Once they had that down, they spent the next decade adding features, from fuller branches and multiple colors to revolving bases that played music and lit up the tree in a flood of color. They even had a line of wreaths. The company stopped manufacturing the aluminum Christmas products in the early 1970s, but more than 1 million Evergleam trees made it into American homes.

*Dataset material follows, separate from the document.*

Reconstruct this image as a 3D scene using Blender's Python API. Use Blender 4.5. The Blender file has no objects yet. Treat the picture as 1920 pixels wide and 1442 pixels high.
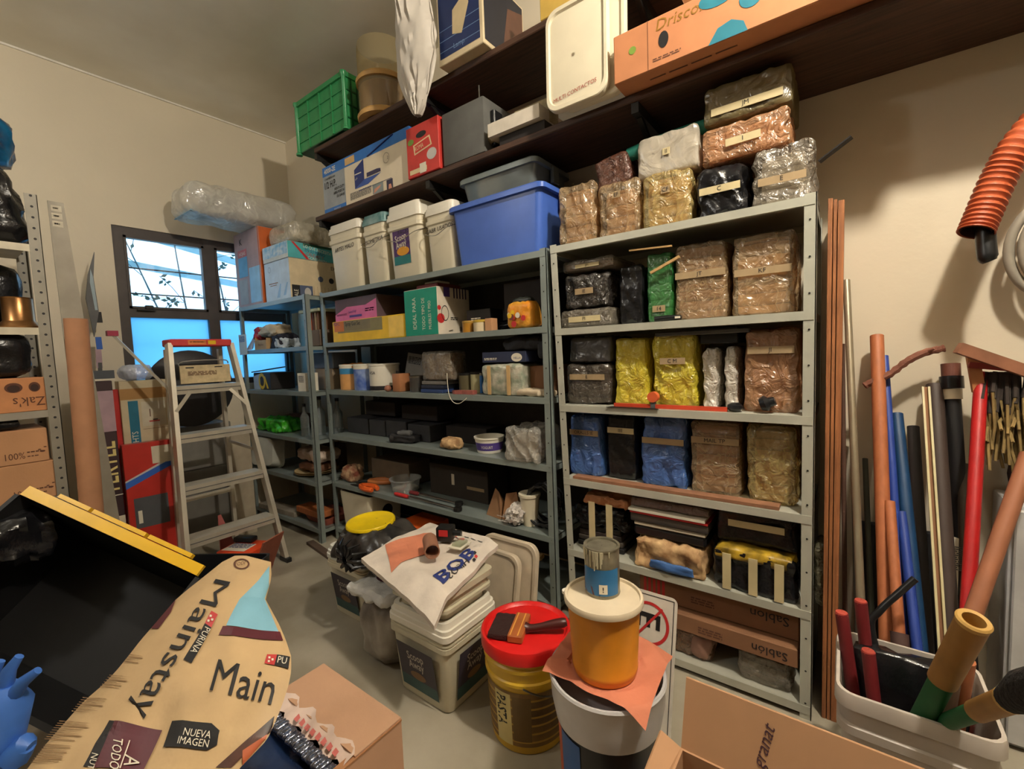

Many of the trees in downtown businesses are from Steve Siehr, who began collecting trees in 2008 and has amassed more than 200. Francine Pfeffer, 67, began her collection in 2013 and it has grown to more than 80 trees. The Manitowoc native now lives in Appleton, where she keeps 17 trees up in her home year-round. Her father’s cousin, Wes Martin, was one of the engineers who helped create the first Evergleam. Some of Pfeffer’s trees are on display this year at the library.

“They’re like the Gremlin, the car, you either hate ’em or love ’em,” Pfeffer said. “They made so many styles. When I started collecting I had no clue. I just love them.”

Many of the trees, most of which range in height from 2 to 8 feet tall, are silver, but others come in red, green and blue. One style has branches tipped with red bows.

Bundy-Jost would like to see a museum created that highlights the aluminum products made in Manitowoc. But for now, she’s content talking about the trees that provided good-paying jobs back in the day and now bring tourists to her city.

“They represent a time when we were celebrating,” Bundy-Jost said. “We had the space race, and we were moving into this new modern way of doing things and making things. And that’s when this town was really cooking. The people who worked for Aluminum Specialty made good livings. These represent good times and progress.”